After she took her master’s degree off her résumé, Jennifer found a temporary position at a local employment agency, making $14 an hour. After several months, the position expired; she has since begun working for $13 an hour at a mortgage company. She’s glad for the work, but after spending half her life focused on a goal, she’s answering phones, living with her parents and traveling all over the city for comparatively meager wages.

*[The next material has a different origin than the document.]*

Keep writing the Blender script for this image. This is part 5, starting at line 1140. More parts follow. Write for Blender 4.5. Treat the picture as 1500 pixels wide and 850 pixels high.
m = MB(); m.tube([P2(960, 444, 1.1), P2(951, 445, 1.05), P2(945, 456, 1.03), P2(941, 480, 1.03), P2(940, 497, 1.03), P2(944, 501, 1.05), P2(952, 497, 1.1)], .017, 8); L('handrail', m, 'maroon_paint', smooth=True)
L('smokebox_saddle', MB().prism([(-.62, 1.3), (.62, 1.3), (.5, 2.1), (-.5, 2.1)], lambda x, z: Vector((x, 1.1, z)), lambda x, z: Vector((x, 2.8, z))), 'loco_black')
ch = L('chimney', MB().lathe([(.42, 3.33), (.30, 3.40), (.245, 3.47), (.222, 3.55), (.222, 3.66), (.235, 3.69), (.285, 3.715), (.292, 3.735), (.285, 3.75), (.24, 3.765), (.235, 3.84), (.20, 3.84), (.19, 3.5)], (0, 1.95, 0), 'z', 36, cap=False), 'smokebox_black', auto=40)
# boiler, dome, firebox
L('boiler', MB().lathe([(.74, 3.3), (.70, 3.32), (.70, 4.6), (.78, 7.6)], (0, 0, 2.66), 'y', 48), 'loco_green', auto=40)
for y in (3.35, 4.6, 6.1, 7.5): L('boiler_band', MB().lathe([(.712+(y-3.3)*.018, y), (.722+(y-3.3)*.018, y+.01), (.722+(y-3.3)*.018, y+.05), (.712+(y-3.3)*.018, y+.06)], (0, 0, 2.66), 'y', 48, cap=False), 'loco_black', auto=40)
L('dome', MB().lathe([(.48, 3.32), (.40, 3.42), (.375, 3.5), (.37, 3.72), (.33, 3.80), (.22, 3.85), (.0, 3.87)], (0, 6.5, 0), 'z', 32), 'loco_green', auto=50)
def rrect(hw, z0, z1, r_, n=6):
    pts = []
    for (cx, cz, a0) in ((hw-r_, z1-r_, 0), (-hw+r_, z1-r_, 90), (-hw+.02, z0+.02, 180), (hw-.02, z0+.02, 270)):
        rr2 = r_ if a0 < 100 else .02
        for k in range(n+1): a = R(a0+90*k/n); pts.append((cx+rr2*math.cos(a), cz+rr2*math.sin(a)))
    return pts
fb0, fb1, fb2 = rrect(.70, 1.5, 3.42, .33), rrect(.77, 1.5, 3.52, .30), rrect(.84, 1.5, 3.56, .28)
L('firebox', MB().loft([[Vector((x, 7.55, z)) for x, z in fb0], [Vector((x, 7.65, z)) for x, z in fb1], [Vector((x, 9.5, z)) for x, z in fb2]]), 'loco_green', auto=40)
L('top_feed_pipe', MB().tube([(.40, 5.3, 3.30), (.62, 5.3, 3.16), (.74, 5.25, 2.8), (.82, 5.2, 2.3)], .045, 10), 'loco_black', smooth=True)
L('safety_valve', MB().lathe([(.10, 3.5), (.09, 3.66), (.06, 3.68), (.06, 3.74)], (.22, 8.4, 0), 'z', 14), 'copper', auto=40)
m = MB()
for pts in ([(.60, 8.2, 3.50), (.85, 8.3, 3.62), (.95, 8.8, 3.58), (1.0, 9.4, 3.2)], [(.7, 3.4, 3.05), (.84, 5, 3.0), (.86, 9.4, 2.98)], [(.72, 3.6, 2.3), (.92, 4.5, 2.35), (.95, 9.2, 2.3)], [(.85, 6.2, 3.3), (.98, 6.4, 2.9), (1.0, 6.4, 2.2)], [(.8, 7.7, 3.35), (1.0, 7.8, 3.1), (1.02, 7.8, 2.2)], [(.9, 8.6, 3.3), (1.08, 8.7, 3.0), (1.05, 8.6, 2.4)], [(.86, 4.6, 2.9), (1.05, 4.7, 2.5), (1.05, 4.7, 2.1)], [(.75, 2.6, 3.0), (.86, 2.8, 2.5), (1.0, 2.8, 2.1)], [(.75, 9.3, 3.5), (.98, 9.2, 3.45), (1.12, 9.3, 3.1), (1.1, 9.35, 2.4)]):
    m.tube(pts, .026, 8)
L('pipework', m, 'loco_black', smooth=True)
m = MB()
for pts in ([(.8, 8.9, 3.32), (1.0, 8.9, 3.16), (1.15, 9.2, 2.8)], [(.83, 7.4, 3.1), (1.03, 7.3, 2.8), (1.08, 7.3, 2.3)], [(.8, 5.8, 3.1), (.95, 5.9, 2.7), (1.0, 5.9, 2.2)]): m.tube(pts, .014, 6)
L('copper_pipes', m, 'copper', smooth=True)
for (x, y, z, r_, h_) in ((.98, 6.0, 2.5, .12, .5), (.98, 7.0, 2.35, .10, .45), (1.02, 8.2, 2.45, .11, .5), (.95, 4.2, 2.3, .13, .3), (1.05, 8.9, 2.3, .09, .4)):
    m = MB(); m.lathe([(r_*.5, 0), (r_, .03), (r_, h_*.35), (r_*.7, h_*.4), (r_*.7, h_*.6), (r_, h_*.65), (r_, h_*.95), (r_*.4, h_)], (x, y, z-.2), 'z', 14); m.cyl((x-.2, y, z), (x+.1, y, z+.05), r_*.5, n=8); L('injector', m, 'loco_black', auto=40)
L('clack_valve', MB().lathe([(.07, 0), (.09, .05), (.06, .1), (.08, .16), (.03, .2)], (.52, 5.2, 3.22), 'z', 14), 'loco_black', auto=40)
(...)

The grim job market and indebtedness statistics beg the question: Why do people enroll in higher education programs? The National Center for Education Statistics reported that between 1999 and 2009, enrollment in postsecondary education increased 38 percent. It could be as simple as naïvety: They believe that they will be the exceptions and that those who can’t find jobs are just not doing it right. Take FCSL student and Student Bar Association President Stefano Portigliatti, who estimated he will owe $150,000 in student loans when he graduates. “You really have to fail at job preparation and searching to not be able to get a decent job after law school,” Portigliatti said. He said no one he knows is really worried about finding a job. But Portigliatti’s and other students’ misconceptions aren’t entirely their faults; until recently, the statistics were on their side. According to the ABA, NALP and some schools’ marketing materials, while the economy was getting into the swing of the Great Recession, law schools continued reporting that 80, 90, even 97 percent (reported on June 4 by University of Phoenix School of Law, also owned by Sterling Partners) found jobs within nine months of graduation.
What About Coastal?
Litigation aside, almost no one had anything critical to say about the quality of the education Florida Coastal School of Law provides. Even plaintiff Awai said she “received a high quality education and an experience that undoubtedly built [her] character.” Former Jacksonville Bar Association President Michael Freed, whose firm has hired Coastal graduates, agreed. “The school graduates some wonderful attorneys,” he said. Prominent local attorney and Jacksonville Public Defender Matt Shirk is a Coastal alum.
“The faculty are committed to the students and much more accessible than I’ve seen elsewhere in my career as a dean or when I’ve done ABA accreditation inspections,” Coastal’s Dean Goplerud said. Goplerud previously served as dean at Southern Illinois University School of Law, University of Oklahoma College of Law and Saint Louis University School of Law.
One former Coastal professor did not hold the school in such high regard, writing in an email on condition of anonymity that he or she had been disheartened by the way things were run at Coastal. “Coastal turns out too many graduates, and not a lot of places will hire Coastal graduates because it is a fourth-tier school and too many other grads from higher-ranked schools are also desperate to find jobs.” The professor wrote that the school desired to be “student-centered” but became “student-catered,” giving the feeling that at Coastal, the customer is always right.
The lawsuit against Coastal has been transferred to federal court on the plaintiffs’ motion for what Martinez said were “strategic reasons” and is currently awaiting hearing on the school’s motion to dismiss.